By Eric D. Morton
Almost all businesses use non-disclosure agreements (NDAs) to protect their trade secrets and sensitive information. An NDA is an agreement by the person receiving sensitive information that this information is confidential and not to be disclosed or used. NDAs also provide a written basis for a lawsuit if a person receiving information from a business tries to use that information improperly. Unfortunately, most companies use NDAs that are not enforceable. They are flawed because they do not say enough or they sometimes say too much.
There are basically two instances when companies use NDAs. The first is when revealing sensitive information to third parties such as potential investors, partners in joint ventures and other transactions. The second is with employees. All NDAs must have certain elements. NDAs for employees have special considerations.

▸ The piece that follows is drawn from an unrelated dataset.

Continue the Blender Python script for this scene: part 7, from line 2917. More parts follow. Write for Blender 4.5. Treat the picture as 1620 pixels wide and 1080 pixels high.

Most companies use generic NDAs that they find on the Internet. These generic NDAs have long paragraphs about information from the Disclosing Party is confidential and other such terms. The problem with these generic NDAs is that they lack certain essential elements.
NDAs must specify what is confidential. Most generic NDAs do not state what information is confidential. This is a fatal flaw. The whole point of an NDA is that the parties agree that certain information cannot be disclosed to third parties or used by the party receiving the information. However, if the Disclosing Party does not state what types of information are confidential, then the parties do not have a valid, enforceable contract. There is no meeting of the minds (as we attorney like to say). The courts agree and refuse to enforce generic NDAs. The courts reason that the parties have not agreed as to what information is covered by the NDA.
- We urge our clients to specifically list the types of information that is covered by the NDA. This does not mean that a secret formula, for instance, must be stated in the NDA. If the NDA states that the NDA covers the Disclosing Company’s formulas, then that is sufficient.
Governing Law/Venue. Most companies do not specify which state’s laws will govern the NDA. This is a mistake. The law governing a contract like an NDA can be important as is venue of any action arising from the contract. Furthermore, Congress enacted a Federal Trade Secret law a few years ago and that might be a good fit.
Employees. Employers take special considerations in drafting NDAs or confidentiality agreements (as such agreements are usually called for employees) . Inventions of the employees should be specifically addressed. The agreement should address carve outs for existing inventions. If the NDA is to be enforced under Federal law, then the NDA must state that an NDA is not applicable to a whistleblower. If that exception is not stated, then the NDA is void.
California, employers must use great care in NDAs and confidentiality agreements. Those agreements must not be overbroad. Such agreements often state that everything that the employee learned or created while employed is confidential and can’t be later used by the employee. Those terms are overbroad. In California, agreements with overbroad terms are void under California’s anti-noncompete laws. The entire agreement is void not just the offending terms.
Companies must use care in drafting NDAs and confidentiality agreements. The inability to enforce one can be devastating. A well crafted and clear NDA can also show that a company is serious about protecting its information which prevent a lot of problems.